GPX GUIDE

Edit GPX files with confidence

A practical guide to cleaning GPS tracks, adding useful route information, checking elevation, and preparing files for running, cycling, and hiking devices.

A GPX route with track points, start and finish markers on a map

How to edit a GPX file

Keep the original file as a backup, then follow these steps in the browser.

1

Import the file

Open GPX Hub, choose a GPX file, and fit the complete route on the map. Check its start, finish, distance, and segments.

2

Correct the route

Select the track, zoom into incorrect sections, drag misplaced points onto the correct path, and remove isolated GPS spikes.

3

Save a copy

Add waypoints or elevation when needed, save with a new file name, and reopen the result before transferring it to another app or device.

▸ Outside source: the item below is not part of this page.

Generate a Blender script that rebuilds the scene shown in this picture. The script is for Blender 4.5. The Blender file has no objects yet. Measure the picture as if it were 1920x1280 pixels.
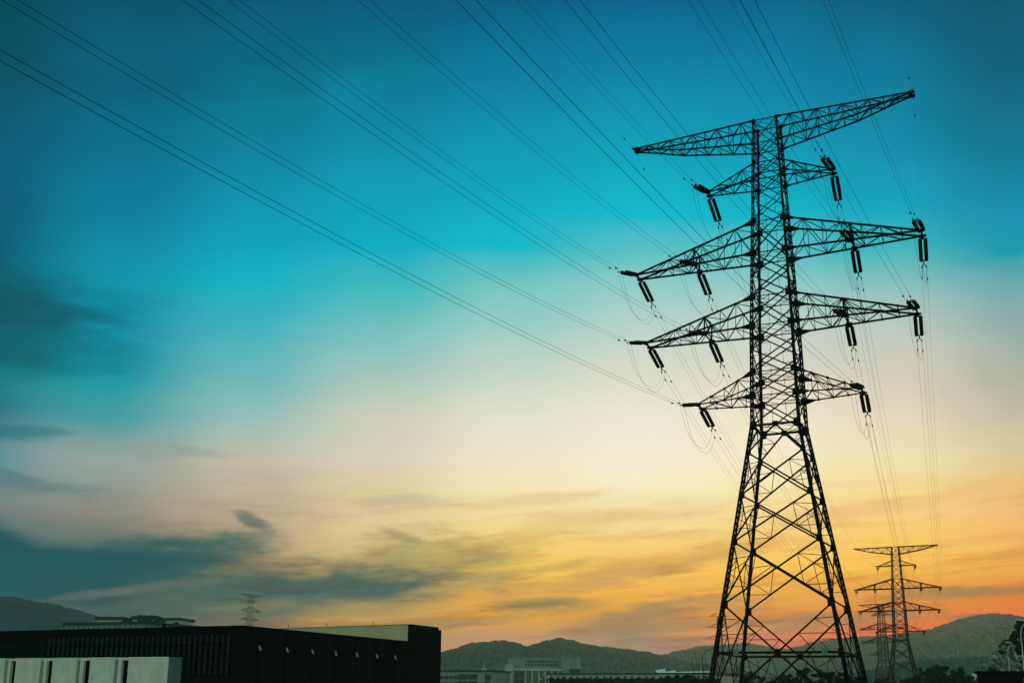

Fix misplaced GPS track points

Buildings, valleys, forests, and tunnels can cause recorded points to jump away from the real path.

Move a point

Position is wrong, sequence is correct

Drag the point when the recording order is correct but its coordinates sit beside the road or trail. Keep curves smooth between the neighboring points.

Delete a point

A single point creates a large spike

Delete an isolated point when it produces an unrealistic triangle. After deletion, verify that the new line between adjacent points does not cut across terrain.

Editing tip: Make small changes at a high zoom level. Removing too many points can turn switchbacks and road curves into inaccurate straight lines.

Add and review elevation

GPX elevation values may come from a GPS sensor, a barometer, or a terrain model—and they will not always match.

Missing elevation

Fill terrain elevation

Use Fill Elevation when the file has no elevation or every point is near zero. The route coordinates are sent to the elevation provider and returned values are written to the track.

Quality check

Inspect the profile

Move across the elevation chart and compare the indicator with the map. Sudden large changes can reveal a misplaced track point, bridge, tunnel, or terrain-model limitation.

Elevation gain differs among Strava, Garmin, watches, and GPX tools because each service uses different sources and smoothing rules. Compare the shape and major climbs rather than expecting identical totals.

Create useful waypoints

Waypoints are named locations such as water stops, summits, trail junctions, parking areas, or hazards.

Choose Add Waypoint, click the correct location, and use a short name that remains readable on a small GPS screen. Confirm that the marker aligns with the route distance and elevation. Device support varies: some Garmin workflows import GPX waypoints as saved locations rather than course points.

Keep them selective: Too many waypoints create noise. Prioritize locations where the user must make a decision, resupply, or pay attention to safety.

Prepare Strava exports and device routes

An activity recording and a navigation route serve different purposes.

  • Trim movement before the actual start and after the finish.
  • Remove home and workplace coordinates before sharing.
  • Correct GPS spikes and add meaningful waypoints.
  • Preserve the original activity if time, pace, and sensor data matter.
  • Use a simplified copy for devices with file-size or point-count limits.

Edited activity files can retain timestamps that no longer match the changed geometry. Treat the edited copy primarily as a route for planning and navigation, not as a replacement for the original performance record.

Split and simplify large tracks

Long recordings may contain tens of thousands of points.

Split a track to remove private start and finish sections or separate multiple days. Simplify a copy to reduce redundant points while preserving turns, junctions, and switchbacks. Always compare distance and route shape after simplification, and test the saved file in the intended GPS device before an activity.